The mark-up on vintage is usually more than 100%, even more for the occasional designer finds, but aside from the hours of shopping and driving, it requires washing, steaming, ironing, and often mending, then tagging and pricing it before a piece is ready to be sold at Community. There is something deeply rewarding about bringing a vintage garment back to life, so it can continue writing it's story.




We like sharing our appreciation for vintage with you, and for you to enjoy our treasures. We are determined to lower our prices on vintage clothing this year. We want our prices to be fair and affordable for you while we still want to get paid for our work, and balance the overhead of having a brick-and-mortar store where you can try on your outfit before you buy it. So this year, we will try to find that balance point by adding more inventory but marking it up less. 
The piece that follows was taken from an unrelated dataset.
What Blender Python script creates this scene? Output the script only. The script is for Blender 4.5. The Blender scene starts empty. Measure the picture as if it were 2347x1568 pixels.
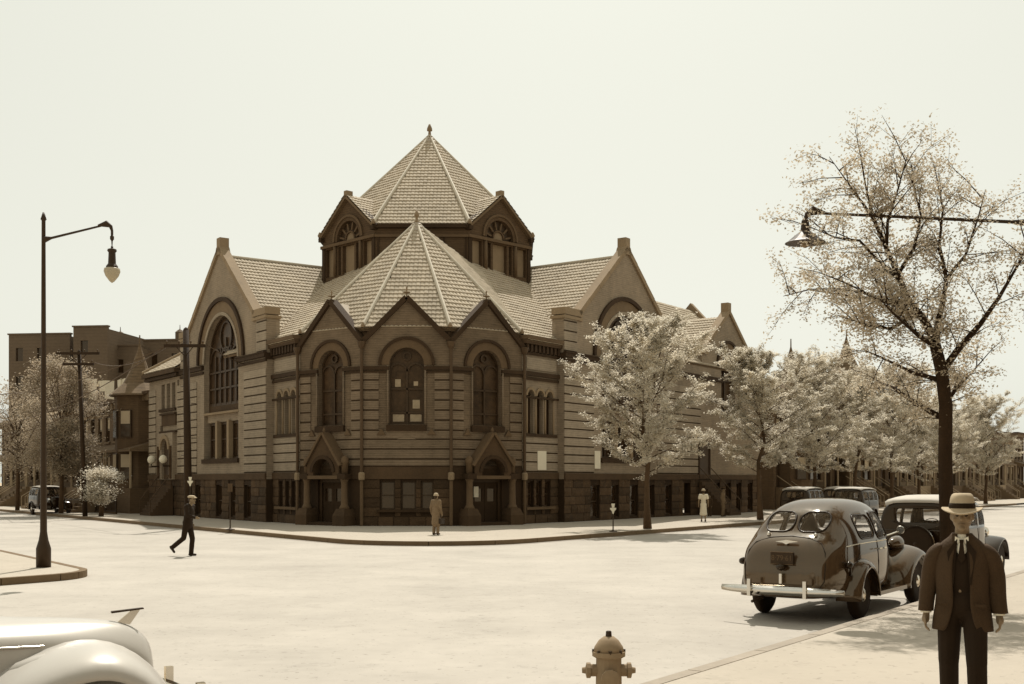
import bpy, bmesh, math, random
from math import sin, cos, pi, radians, sqrt, atan2
from mathutils import Vector, Matrix, noise
from mathutils.geometry import tessellate_polygon
random.seed(7)
S = bpy.context.scene
COL = S.collection

# ---------------------------------------------------------------- camera, sky, sun, exposure
CAMH = 2.2
cd = bpy.data.cameras.new("camera"); cam = bpy.data.objects.new("camera", cd); COL.objects.link(cam)
cam.location = (0, 0, CAMH); cam.rotation_euler = (radians(90), 0, 0)
cd.sensor_width = 36; cd.lens = 2600 / 2347 * 36; cd.shift_y = (1103 - 784) / 2347
cd.clip_start = 0.2; cd.clip_end = 3000
S.camera = cam
SUN_EL, SUN_AZ = radians(57), radians(4)         # the sun stands behind the church
w = bpy.data.worlds.new("World"); S.world = w; w.use_nodes = True
nt = w.node_tree; nt.nodes.clear()
sky = nt.nodes.new("ShaderNodeTexSky"); sky.sky_type = 'NISHITA'; sky.sun_disc = False
sky.sun_elevation = SUN_EL; sky.sun_rotation = SUN_AZ; sky.dust_density = 3.0; sky.air_density = 1.0; sky.ozone_density = 1.0
bw = nt.nodes.new("ShaderNodeRGBToBW")
tint = nt.nodes.new("ShaderNodeMix"); tint.data_type = 'RGBA'; tint.blend_type = 'MULTIPLY'; tint.inputs[0].default_value = 1
tint.inputs[7].default_value = (0.995, 1.0, 0.885, 1)
# hazy bright air: the sky's own brightness evened out over the dome
even = nt.nodes.new("ShaderNodeMix"); even.data_type = 'FLOAT'; even.inputs[0].default_value = 0.62; even.inputs[3].default_value = 7.9
bg = nt.nodes.new("ShaderNodeBackground"); bg.inputs[1].default_value = 0.121
out = nt.nodes.new("ShaderNodeOutputWorld")
nt.links.new(sky.outputs[0], bw.inputs[0]); nt.links.new(bw.outputs[0], even.inputs[2])
nt.links.new(even.outputs[0], tint.inputs[6]); nt.links.new(tint.outputs[2], bg.inputs[0]); nt.links.new(bg.outputs[0], out.inputs[0])
sd = bpy.data.lights.new("sun", 'SUN'); sun = bpy.data.objects.new("sun", sd); COL.objects.link(sun)
sd.energy = 4.8; sd.angle = radians(0.6); sd.color = (1.0, 0.965, 0.90)
sun.location = (0, 120, 90)
sdir = Vector((sin(SUN_AZ) * cos(SUN_EL), cos(SUN_AZ) * cos(SUN_EL), sin(SUN_EL)))
sun.rotation_euler = sdir.to_track_quat('Z', 'Y').to_euler()
S.view_settings.view_transform = 'Standard'; S.view_settings.look = 'None'
S.view_settings.exposure = 0; S.view_settings.gamma = 1; S.view_settings.use_curve_mapping = False
S.render.engine = 'CYCLES'; S.cycles.max_bounces = 6; S.cycles.transparent_max_bounces = 16
S.cycles.diffuse_bounces = 3; S.cycles.use_denoising = True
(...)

Lower prices means more affordable for you, and the more you shop, the more we can lower our prices and still be able to pay our bills and ourselves. More sales also mean a higher turnover, which keeps the store inventory fresh and exciting. 

One thing that could happen though, if you buy more of our vintage clothes, is that we have to go thrifting more often - and that we wouldn't mind a bit. 

Sanni Baumgärtner, owner of Community.